American strategists wrote off the "democratic" Russia after the collapse of the USSR. At the same time, during the Gulf War, US high-precision weapons successfully completed several large-scale combat tasks that had been previously planned for TNW. This prompted Washington to putting all stakes on a technological breakthrough. This led to the creation of "smart" weapons that were becoming more and more expensive. The USA was gradually cutting the production of such weapons, and NATO's high-tech arms proved to be completely inadequate for conducting large-scale combat actions with an enemy that would be at least approximately equal to the West from the point of view of its technological level.
Meanwhile in Russia, experts were quick to agree that against the backdrop of the post-Soviet geostrategic situation, reducing and eliminating tactical nuclear weapons was unacceptable. After all, it is tactical nuclear weapons that serve as a universal equalizer of forces, depriving NATO of its military advantage. In these circumstances, Russia simply borrowed NATO's thesis of the need to compensate enemy superiority in conventional weapons by deploying tactical nuclear arsenal on the European Theater of Operations.
The situation had been developing according to the above-mentioned scenario for over two decades. The West, having discarded Russia, had been cutting its tanks and destroying tactical nuclear weapons. Russia, feeling its own weakness, kept all tanks and tactical nuclear weapons.

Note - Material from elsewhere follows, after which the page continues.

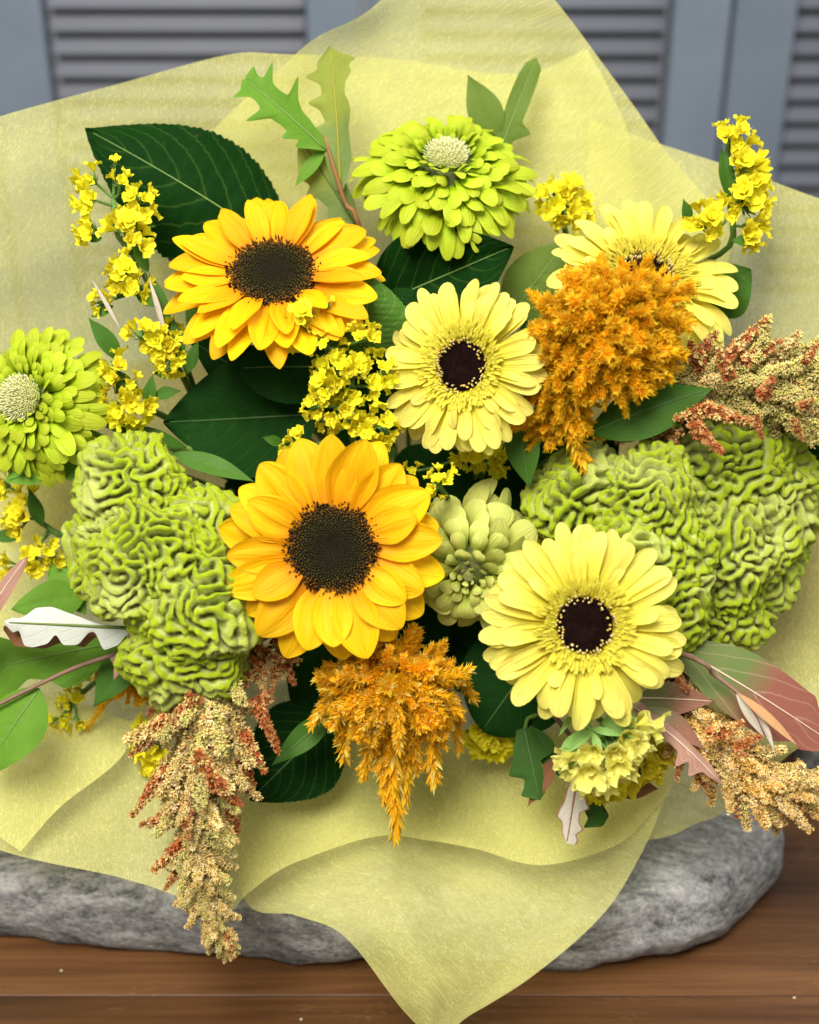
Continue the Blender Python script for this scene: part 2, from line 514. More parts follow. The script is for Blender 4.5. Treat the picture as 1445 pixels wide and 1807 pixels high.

As a result, Russia overcome the inertia of collapse and started reviving its power, while the West, being lulled by sweet day-dreams of the liberal "end of history," castrated its armed forces to the point, when they could be good for leading colonial wars with weak and technically backward enemies. The balance of forces in Europe has thus changed in Russia's favor.
When the Americans realized that, it was too late. In December 2010, Under Secretary for Arms Control and International Security, Rose Gottemoeller, sounded the alarm. The Russians had more tactical nuclear systems than the USA, she said. According to her, the reduction of tactical nuclear weapons was to be the next step.
In 2010, the Europeans, in the face of foreign ministers of Poland and Sweden, insolently demanded Russia should single-handedly establish two nuclear-free zones - the Kaliningrad region (enclave) and the Kola Peninsula - the territories of priority deployment of Russian tactical nuclear weapons. The regions serve as the main bases for the Baltic and Northern Fleets. In case of the Northern Fleet, the region is a base for most of Russian SNF.
Since then, the Americans have repeatedly offered Russia to follow the flawed way of solving the "problem of tactical nuclear weapons." They stubbornly insist on reaching an agreement to eliminate disparities on stocks of tactical nuclear weapons. They even tried to stipulate a condition for the effect of the START-3 Treaty. Thus, in accordance with Senator Lemieux's amendment (Amendment 4/S.AMDN.4908), the START-3 was to come into force after the Russian side agreed to start negotiations on the so-called liquidation of imbalance of tactical nuclear weapons in Russia and the US.
On February 3, 2011, Barack Obama wrote in a letter to several key senators saying that the United States was going to start negotiations with Russia to address disparity between tactical nuclear weapons of the Russian Federation and the United States to reduce the number of tactical nuclear warheads in a verifiable way. Alas, in 2012, Putin returned to the Kremlin, and the hopes of the West to deceive Russia though unilateral disarmament failed.